Free Kannada Phrasebook

Summary

Wikitravel users have collectively created a free Kannada phrasebook with the goal of making it possible for travelers to "get by" while traveling in areas where Kannada is spoken.

Wikitravel phrasebooks are available in many languages and each one varies in depth and detail. Most of the phrasebooks include a pronunciation guide, a general phrase list, information about dates and numbers, a color list, transportation-related phrases, vocabulary for shopping and phrases for eating and drinking. Some are even more in depth, and all are free!

From Website

Kannada (kannaḍa) [ˈkʌnːəɖa] or Canarese is a Dravidian language and is an official language of India and the state language of Karnataka. It is also the language which you will encounter in Bangalore. It is also the language you will encounter if you visit the historically significant cities of Mysore and Hampi, so arming yourself with rudimentary knowledge of Kannada is a good idea if you wish to visit those places.

Kannada, whose native speakers are called Kannadigas, number roughly 50 million, making it the 27th most spoken language in the world. It is one of the scheduled languages of India and the official and administrative language of the state of Karnataka.

The Kannada language is written using the Kannada script which is evolved from the Kadamba script. Kannada is attested epigraphically from the first millennium AD, and literary Old Kannada flourished in the 6th century Ganga dynasty and during 9th century Rashtrakuta Dynasty.
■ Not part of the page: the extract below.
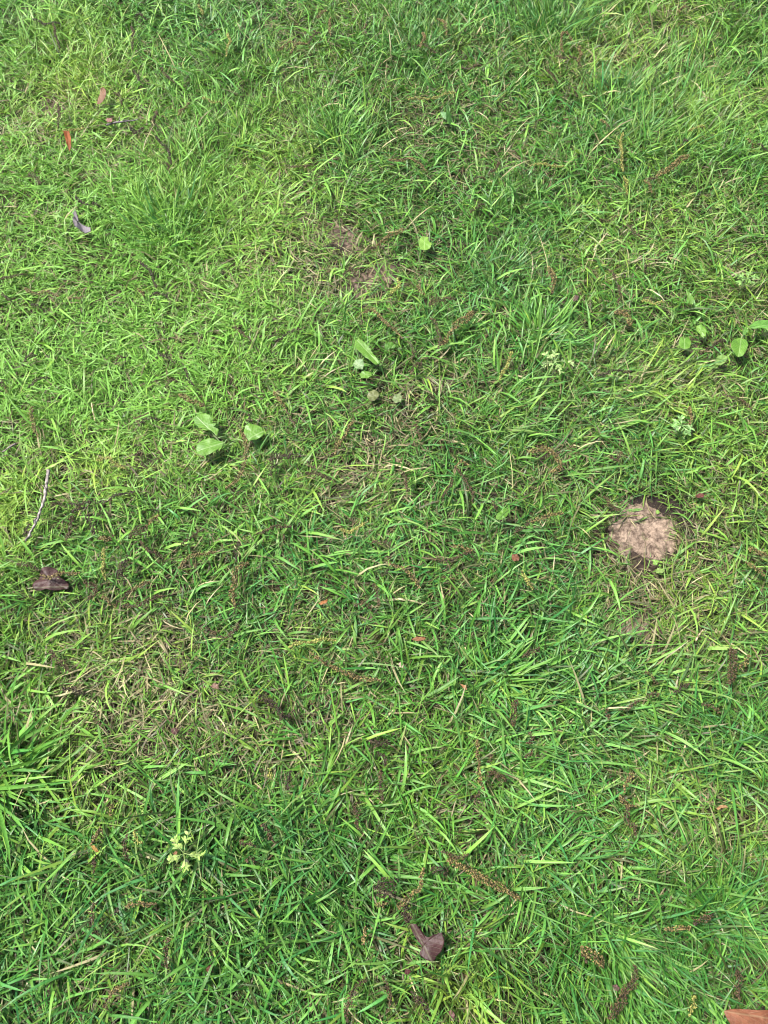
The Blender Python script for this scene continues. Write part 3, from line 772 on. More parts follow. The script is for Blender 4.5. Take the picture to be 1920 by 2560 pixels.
# ------------------------------------------------------------------ catkins
CATS = """0 0 d 1 0 : 215,120 300,150 385,150
0 0 b 1 0 : 345,150 360,220 375,290
0 0 b 1 0 : 850,160 862,220 850,300
0 0 d 1 0 : 880,90 915,98 945,115
0 0 b 1 0 : 1345,230 1380,205 1420,180
0 0 y 1 1 : 1470,200 1490,270 1460,350
0 0 b 1 0 : 1040,430 1080,490 1130,530
0 0 d 1 0 : 865,455 890,485 905,520
0 0 b 1 0 : 740,590 770,615 785,655
0 0 b 1 1 : 370,660 383,740 375,810
0 0 y 1 1 : 410,845 470,840 540,825
0 0 d 2 1 : 845,830 880,855 925,820
0 0 b 1 0 : 1010,700 1000,780 960,840
0 0 d 1 1 : 1005,885 1050,925 1095,985 1110,1060
0 0 b 1 1 : 1030,1045 1085,1060 1095,1110
0 0 b 2 1 : 185,1130 230,1145 255,1190
0 0 d 1 1 : 490,1270 530,1310 575,1320
0 0 d 1 0 : 595,1300 620,1322 650,1330
0 0 g 1 0 : 1150,740 1190,700 1230,660
0 0 y 1 0 : 1310,625 1370,655 1420,650
0 0 y 1 0 : 1285,30 1300,55 1315,85
1 0 g 1 1 : 140,320 200,285 250,265
1 0 g 1 1 : 220,330 270,290 330,265
1 0 g 1 0 : 395,110 420,85 460,65
1 0 g 1 1 : 480,110 476,160 482,215
1 0 b 1 0 : 340,260 380,225 410,195
1 0 b 1 0 : 715,150 703,180 705,215
1 0 g 1 1 : 1075,195 1092,240 1065,300
1 0 b 1 0 : 1050,275 1100,300 1170,330
1 0 g 1 0 : 1180,100 1220,150 1235,210
1 0 y 1 1 : 990,630 1060,637 1120,628
1 0 y 1 1 : 1140,620 1210,618 1290,590
1 0 b 1 0 : 1330,425 1400,440 1460,410
1 0 g 1 1 : 860,1030 925,1040 990,1030 1055,1050 1095,1085
1 0 b 1 0 : 1580,1050 1545,1100 1500,1125
1 0 b 1 0 : 1395,1165 1440,1150 1490,1155
1 0 b 1 0 : 1390,1370 1430,1340 1480,1320
1 0 g 2 1 : 960,1470 900,1500 850,1540 790,1580
1 0 b 1 0 : 700,1625 760,1605 830,1600
1 0 d 1 0 : 440,1590 500,1590 570,1605
1 0 b 1 0 : 200,1060 270,1085 340,1060
2 0 g 1 1 : 340,195 318,250 330,330
2 0 g 1 0 : 350,200 372,235 405,265
2 0 g 1 1 : 437,290 448,345 430,390
2 0 b 1 1 : 300,340 340,378 400,372 455,410
2 0 b 1 0 : 230,440 250,480 300,520
2 0 b 1 0 : 365,560 408,570 418,615
2 0 g 1 0 : 580,770 600,790 625,812
2 0 y 1 1 : 715,870 703,940 712,1020 725,1090
2 0 y 1 0 : 733,1130 742,1190 748,1240
2 0 g 3 1 : 1140,1005 1075,1050 1010,1090 940,1140
2 0 g 1 1 : 862,1160 890,1200 912,1228
2 0 b 1 0 : 935,1145 900,1158 868,1150
2 0 y 1 1 : 1150,835 1200,825 1258,818
2 0 d 1 0 : 1145,895 1120,915 1095,935
2 0 g 1 0 : 1535,890 1545,915 1562,945
2 0 d 1 0 : 1595,930 1625,950 1655,960
2 0 y 1 0 : 130,1060 200,1068 270,1075 345,1070
2 0 b 1 0 : 570,1410 620,1430 680,1400
2 0 b 1 0 : 740,1450 795,1505 835,1525
2 0 g 1 0 : 1080,68 1105,55 1125,35
2 0 b 1 0 : 195,765 172,788 145,802
0 1 g 1 1 : 155,215 220,240 300,238 370,252
0 1 g 1 0 : 440,272 500,270 540,255
0 1 d 1 0 : 200,305 235,322 270,330
0 1 b 1 0 : 10,140 80,130 160,120
0 1 b 1 0 : 15,240 40,265 65,285
0 1 d 1 1 : 905,25 950,80 990,130 1005,195
0 1 g 1 0 : 885,205 910,230 935,255
0 1 d 1 1 : 970,252 1030,240 1090,262
0 1 b 1 1 : 1520,450 1570,500 1625,545
0 1 d 1 0 : 1020,620 1070,650 1130,685
0 1 d 1 0 : 1200,720 1212,780 1250,840
0 1 g 2 1 : 1165,890 1215,925 1265,945 1320,962
0 1 g 1 1 : 200,970 203,1050 220,1110 238,1165
0 1 d 1 0 : 890,1085 950,1060 1040,1050
0 1 g 1 1 : 1560,1100 1582,1180 1596,1290 1570,1390 1515,1455 1455,1495
0 1 d 1 1 : 1622,1010 1618,1040 1632,1080
0 1 y 1 1 : 620,1310 700,1312 750,1338 797,1372
0 1 b 1 0 : 868,1290 900,1272 935,1285
0 1 d 1 1 : 860,1528 780,1545 700,1572
0 1 d 1 1 : 690,1590 600,1595 520,1605 450,1600
0 1 d 1 0 : 560,1620 510,1640 455,1655
0 1 b 1 0 : 325,1615 360,1600 405,1603
0 1 d 1 1 : 180,835 245,800 312,782
0 1 b 1 0 : 5,790 10,820 22,845
0 1 d 1 0 : 155,680 180,645 235,640
0 1 b 1 0 : 1070,830 1110,810 1145,795
0 1 b 1 0 : 745,690 765,660 805,648
1 1 b 1 0 : 560,112 620,88 692,60
1 1 b 1 0 : 598,60 622,90 648,128
1 1 b 2 1 : 1120,310 1180,285 1240,270 1295,280
1 1 g 3 1 : 1400,350 1370,400 1315,430 1272,475
1 1 g 2 1 : 1265,485 1238,530 1200,582
1 1 b 1 1 : 1135,390 1168,450 1186,510 1190,590
1 1 g 1 1 : 700,352 755,342 800,390 860,450 950,522
1 1 y 1 0 : 878,245 930,185 912,140
1 1 g 1 0 : 1048,195 1065,220 1088,242
1 1 b 1 0 : 988,550 1020,605 1015,662
1 1 b 1 1 : 1072,680 1035,708 1000,752
1 1 d 1 1 : 292,462 240,488 190,510 120,550
1 1 y 1 1 : 1655,620 1640,680 1612,740 1580,795
1 1 g 1 0 : 120,880 150,930 192,985
1 1 b 1 0 : 200,1010 222,1050 252,1082
1 1 g 1 1 : 630,1070 590,1140 548,1192 508,1275
1 1 d 2 1 : 95,1345 120,1290 175,1302 285,1288
1 1 d 1 0 : 85,1410 100,1375 130,1345
1 1 b 1 1 : 320,1390 380,1408 440,1430 492,1442
1 1 b 1 0 : 328,1325 345,1345 368,1365
1 1 b 1 1 : 930,1390 968,1440 975,1520
1 1 b 1 0 : 1030,1080 1048,1130 1072,1172
1 1 b 1 1 : 1290,1370 1358,1455 1398,1535 1408,1598
1 1 b 1 1 : 1275,1445 1250,1500 1210,1555
1 1 g 1 0 : 1298,1350 1335,1335 1375,1342
1 1 b 1 0 : 1538,1580 1545,1612 1562,1645
2 1 g 2 1 : 235,60 262,110 270,170 262,225
2 1 b 1 1 : 635,90 655,110 672,152
2 1 b 1 1 : 690,190 703,240 690,292
2 1 g 3 1 : 675,345 715,362 750,400 772,442
2 1 y 1 0 : 848,285 920,302 985,295
2 1 d 1 1 : 1255,615 1310,572 1385,540
2 1 d 1 1 : 560,760 625,752 700,742 782,733
2 1 b 1 0 : 1380,900 1440,915 1500,935 1552,1002
2 1 g 1 1 : 1155,970 1158,1035 1167,1105
2 1 g 2 1 : 115,1255 195,1258 265,1283 310,1322 308,1365 252,1395
2 1 b 1 1 : 640,1298 672,1330 712,1272
2 1 b 1 0 : 1595,1155 1630,1140 1658,1128
2 1 b 1 0 : 600,1560 640,1615 702,1640
2 1 d 1 0 : 45,725 62,708 85,700
2 1 b 1 0 : 855,85 868,65 895,48
0 2 d 2 1 : 562,8 588,70 612,132
0 2 b 1 0 : 425,180 455,95 465,20
0 2 g 1 1 : 1025,10 995,45 955,82
0 2 b 3 1 : 945,85 900,118 838,162
0 2 b 1 1 : 1312,98 1270,140 1222,168 1168,202
0 2 b 1 0 : 908,188 942,232 992,262 1050,292
0 2 g 1 0 : 640,160 690,180 732,148
0 2 y 1 0 : 663,230 672,320 672,432
0 2 g 1 1 : 1392,248 1335,270 1262,280 1200,312 1158,362
0 2 d 1 1 : 1550,195 1525,260 1532,312
0 2 g 2 1 : 1605,328 1560,350 1530,392 1515,452 1505,522 1520,600
0 2 b 1 0 : 1552,560 1530,590 1518,645
0 2 d 2 1 : 822,278 798,340 780,400 800,462
0 2 g 1 1 : 962,448 895,478 850,505
0 2 b 1 1 : 842,512 800,552 742,602
0 2 g 1 1 : 658,538 700,578 738,612
0 2 b 1 1 : 785,608 900,595 1000,560 1072,535
0 2 b 2 1 : 540,440 590,470 622,512 570,552
0 2 g 1 1 : 258,398 320,422 390,405 502,388
0 2 b 1 0 : 242,370 180,342 100,332
0 2 d 1 0 : 182,75 175,115 158,155
0 2 b 1 1 : 1542,718 1522,768 1480,800 1420,802
0 2 b 1 0 : 1338,748 1365,772 1402,785
0 2 b 1 0 : 310,890 390,980 452,1022
0 2 d 1 1 : 398,1140 480,1148 542,1172
0 2 b 1 1 : 625,1288 622,1340 642,1382
1 2 b 1 1 : 0,132 60,116 130,100 232,85
1 2 b 1 0 : 182,148 178,180 168,212
1 2 y 1 1 : 550,108 600,122 660,102 712,60
1 2 b 1 0 : 748,197 810,190 862,197
1 2 g 1 1 : 870,340 930,358 990,392 1030,440 1058,482
1 2 b 1 0 : 858,278 860,305 868,332
1 2 b 1 1 : 768,458 785,520 797,602
1 2 b 1 1 : 638,592 700,588 742,622
1 2 d 1 0 : 852,370 842,392 818,412
1 2 b 1 0 : 1148,300 1220,312 1292,300 1390,250
1 2 g 1 0 : 1288,208 1350,232 1402,240
1 2 y 1 1 : 208,872 280,850 350,840 430,828 512,830
1 2 g 1 1 : 358,908 402,950 460,985
1 2 g 1 1 : 472,985 540,1030 620,1060 700,1076 808,1096
1 2 d 2 1 : 18,1188 80,1220 130,1280 182,1322
1 2 d 1 0 : 242,1288 200,1325 158,1342
1 2 d 2 1 : 740,1478 800,1502 872,1490
1 2 d 1 0 : 798,1560 842,1600 830,1642
1 2 g 1 1 : 1442,1480 1434,1560 1446,1642
1 2 b 1 0 : 1532,1568 1522,1595 1508,1625
1 2 b 1 0 : 350,1218 372,1245 402,1282
2 2 g 1 1 : 330,2 260,15 190,40 140,56
2 2 b 1 1 : 128,62 62,100 18,132
2 2 g 2 1 : 1540,232 1592,255 1648,282
2 2 g 1 0 : 1530,320 1580,370 1652,402
2 2 b 2 1 : 182,880 130,902 78,935
2 2 b 2 1 : 15,1382 8,1300 32,1208
2 2 b 3 1 : 1440,870 1430,960 1432,1040 1412,1112
2 2 g 1 1 : 1548,928 1512,978 1478,1012
2 2 b 1 0 : 868,1028 902,1062 942,1112
2 2 b 1 1 : 822,1218 772,1258 700,1282
2 2 b 1 0 : 618,1278 620,1310 628,1342
2 2 b 1 1 : 1248,1238 1300,1262 1348,1302
2 2 d 1 0 : 1155,1108 1105,1130 1060,1162
2 2 b 1 1 : 118,1430 132,1488 98,1495
2 2 b 1 0 : 132,1548 112,1570 88,1582
2 2 b 1 0 : 880,1192 920,1180 962,1182
2 2 y 1 0 : 72,388 95,440 132,492
0 3 g 1 0 : 642,388 622,440 590,490
0 3 y 1 1 : 880,398 878,450 908,492
0 3 b 1 1 : 812,438 803,520 832,592
0 3 b 1 1 : 605,570 608,620 600,672
0 3 g 1 0 : 818,892 900,884 1002,880
0 3 d 1 0 : 762,908 755,925 738,942
0 3 b 1 0 : 600,868 590,940 600,1020 622,1082
0 3 b 1 0 : 1082,1110 1074,1200 1082,1292
0 3 g 1 0 : 822,1408 760,1432 700,1482
0 3 b 1 1 : 1548,478 1600,492 1652,500
0 3 b 1 0 : 1588,602 1620,592 1655,602
0 3 g 1 0 : 722,238 718,275 708,312
0 3 b 1 0 : 692,1498 688,1535 678,1572
1 3 y 1 1 : 92,8 86,35 92,64
1 3 b 1 1 : 815,8 804,100 815,212
1 3 b 1 1 : 1208,540 1250,570 1310,582 1382,560
1 3 g 2 1 : 1250,602 1310,630 1380,660 1450,700 1530,752 1650,812
1 3 g 1 1 : 1082,648 1076,710 1060,772 1012,830
1 3 g 2 1 : 1002,838 955,868 928,912
1 3 d 3 1 : 770,772 830,740 922,738
1 3 d 2 1 : 788,822 850,810 902,832
1 3 g 1 0 : 788,892 812,885 845,878
1 3 d 2 1 : 958,888 970,950 992,1002
1 3 d 2 1 : 1138,662 1200,660 1242,692
1 3 g 1 1 : 712,1030 700,1090 695,1152
1 3 b 1 1 : 702,1378 650,1430 610,1490 590,1560 592,1652
1 3 b 1 0 : 820,1358 860,1430 872,1542
1 3 d 2 1 : 1018,1458 1060,1510 1112,1552
1 3 d 1 0 : 222,20 212,75 200,132
1 3 b 1 0 : 30,360 80,420 112,482
1 3 b 1 0 : 652,222 650,300 662,392
1 3 g 1 1 : 1450,2 1448,60 1472,132
1 3 b 2 1 : 1528,12 1570,50 1622,82
1 3 b 1 0 : 1512,28 1510,55 1498,85
1 3 b 1 0 : 1442,158 1436,185 1424,212
2 3 g 1 1 : 792,38 745,90 735,152
2 3 g 1 1 : 702,168 720,222 802,246
2 3 b 1 1 : 745,250 750,330 780,380 812,432
2 3 b 2 1 : 1312,950 1250,970 1188,1012
2 3 g 1 1 : 1155,1028 1080,1042 998,1046
2 3 g 3 1 : 450,1178 510,1200 560,1250 602,1282
2 3 b 2 1 : 800,1290 797,1360 762,1430 702,1472
2 3 b 3 1 : 732,1478 682,1550 638,1622
2 3 b 2 1 : 1482,1328 1460,1420 1482,1502
2 3 y 1 1 : 1192,1488 1175,1545 1148,1602
2 3 b 1 0 : 468,1202 472,1230 484,1265
2 3 g 1 0 : 0,812 22,830 52,862"""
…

As a Dravidian language, Kannada belongs to the same family as the other South Indian languages Tamil, Telugu, Malayalam and Tulu. These languages share many words, sentence structures and even expressions, which means that if you pick up any one, your path to learning the others is considerably eased.
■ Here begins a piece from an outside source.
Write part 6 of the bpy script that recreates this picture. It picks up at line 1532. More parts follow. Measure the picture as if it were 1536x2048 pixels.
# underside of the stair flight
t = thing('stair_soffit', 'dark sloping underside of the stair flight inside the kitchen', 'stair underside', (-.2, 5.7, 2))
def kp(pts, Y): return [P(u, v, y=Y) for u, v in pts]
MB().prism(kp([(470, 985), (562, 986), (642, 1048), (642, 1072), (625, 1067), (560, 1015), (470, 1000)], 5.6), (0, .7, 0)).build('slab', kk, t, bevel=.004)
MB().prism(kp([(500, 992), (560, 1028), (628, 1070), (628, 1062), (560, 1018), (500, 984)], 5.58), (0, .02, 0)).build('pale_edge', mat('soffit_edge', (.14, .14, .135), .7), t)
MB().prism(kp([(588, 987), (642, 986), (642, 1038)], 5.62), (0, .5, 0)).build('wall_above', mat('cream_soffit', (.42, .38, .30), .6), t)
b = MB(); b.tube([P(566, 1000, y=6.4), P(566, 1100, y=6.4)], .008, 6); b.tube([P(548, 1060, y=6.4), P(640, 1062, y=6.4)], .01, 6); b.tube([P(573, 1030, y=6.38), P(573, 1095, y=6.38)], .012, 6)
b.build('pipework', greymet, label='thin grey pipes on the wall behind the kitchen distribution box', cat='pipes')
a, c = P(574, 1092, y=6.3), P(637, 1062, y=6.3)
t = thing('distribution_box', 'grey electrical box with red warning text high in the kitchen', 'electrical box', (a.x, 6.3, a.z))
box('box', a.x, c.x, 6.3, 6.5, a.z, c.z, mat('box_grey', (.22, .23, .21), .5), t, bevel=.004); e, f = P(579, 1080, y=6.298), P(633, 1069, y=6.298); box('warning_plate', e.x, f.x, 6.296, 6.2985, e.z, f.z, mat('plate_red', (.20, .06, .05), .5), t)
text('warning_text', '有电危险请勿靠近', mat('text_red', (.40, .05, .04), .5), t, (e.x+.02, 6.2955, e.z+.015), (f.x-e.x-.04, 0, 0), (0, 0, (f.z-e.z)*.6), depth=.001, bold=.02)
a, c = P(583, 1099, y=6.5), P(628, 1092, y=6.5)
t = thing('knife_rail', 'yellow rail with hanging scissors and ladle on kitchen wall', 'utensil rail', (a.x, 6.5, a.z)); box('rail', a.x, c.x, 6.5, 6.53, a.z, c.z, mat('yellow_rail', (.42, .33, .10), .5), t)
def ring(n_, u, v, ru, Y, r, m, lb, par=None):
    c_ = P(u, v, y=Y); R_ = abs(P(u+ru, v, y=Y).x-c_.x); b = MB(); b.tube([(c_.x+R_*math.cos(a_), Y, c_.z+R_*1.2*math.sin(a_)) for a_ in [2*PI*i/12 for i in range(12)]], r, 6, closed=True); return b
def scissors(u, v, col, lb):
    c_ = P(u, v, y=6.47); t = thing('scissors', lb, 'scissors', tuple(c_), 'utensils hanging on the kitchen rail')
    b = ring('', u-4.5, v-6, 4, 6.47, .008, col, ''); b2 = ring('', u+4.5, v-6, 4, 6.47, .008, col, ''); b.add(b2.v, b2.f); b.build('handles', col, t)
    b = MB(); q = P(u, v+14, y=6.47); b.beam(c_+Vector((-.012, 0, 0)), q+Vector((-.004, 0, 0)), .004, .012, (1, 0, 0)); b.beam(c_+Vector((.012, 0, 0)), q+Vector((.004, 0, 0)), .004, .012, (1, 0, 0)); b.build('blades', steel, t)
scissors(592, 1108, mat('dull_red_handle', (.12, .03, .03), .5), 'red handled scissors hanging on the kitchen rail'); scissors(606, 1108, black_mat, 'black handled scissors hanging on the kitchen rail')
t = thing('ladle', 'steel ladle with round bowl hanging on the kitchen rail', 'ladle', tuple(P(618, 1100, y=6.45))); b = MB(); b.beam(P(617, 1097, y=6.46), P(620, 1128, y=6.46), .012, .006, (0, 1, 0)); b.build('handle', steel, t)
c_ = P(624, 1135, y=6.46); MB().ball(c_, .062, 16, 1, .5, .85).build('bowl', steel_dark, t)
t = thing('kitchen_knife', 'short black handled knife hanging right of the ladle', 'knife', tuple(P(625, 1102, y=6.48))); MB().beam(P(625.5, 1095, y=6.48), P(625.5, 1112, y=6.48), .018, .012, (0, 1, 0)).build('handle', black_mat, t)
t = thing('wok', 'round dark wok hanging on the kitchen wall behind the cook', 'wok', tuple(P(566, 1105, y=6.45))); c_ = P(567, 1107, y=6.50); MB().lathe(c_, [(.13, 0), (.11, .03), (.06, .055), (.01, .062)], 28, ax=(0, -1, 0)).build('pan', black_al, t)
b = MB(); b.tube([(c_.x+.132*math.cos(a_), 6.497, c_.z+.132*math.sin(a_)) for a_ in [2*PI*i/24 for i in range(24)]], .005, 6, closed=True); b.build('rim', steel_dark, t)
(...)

Contemporary Kannada literature is the most successful in India, with India's highest literary honor, the Jnanpith awards, having been conferred seven times upon Kannada writers, which is the highest for any language in India. Based on the recommendations of the Committee of Linguistic Experts, appointed by the Ministry of Culture, the Government of India officially recognised Kannada as a classical language.

It is a commonly-held belief that because Kannada is more accepting of Sanskrit loan words, learning conversational Hindi (Hindi language owes most of its vocabulary to Sanskrit) will help you pick up Kannada. This is false. Though Kannada literature has over the years accepted many Sanskrit and Prakrit languages words, the conversational(colloquial) Kannada has very little influence from Sanskrit or any other Indo-european language.

In plain and simple words, knowing conversational Hindi, conversational Marathi or Sanskrit might not help learning/speaking day-to-day conversational Kannada with the native speakers, unless a native speaker to whom you are speaking has prior knowledge of Hindi/Marathi.

Though the Dravidian languages like Telugu and Tamil share lot of words with Kannada, the grammatical structure (colloquial speech) of these languages are quite similar. A person with prior knowledge of conversational Telugu or conversational Tamil may find it easier to learn Kannada. But when it comes to conversing, the pronounciation of Kannada compared to the other Dravidian languages like Tamil and Telugu is quite different, and the words and sentences shared between these sister languages are often mutually unintelligible.

The Kannada script (a Brahmic or Indic script) is an alphasyllabary of the Brahmic family.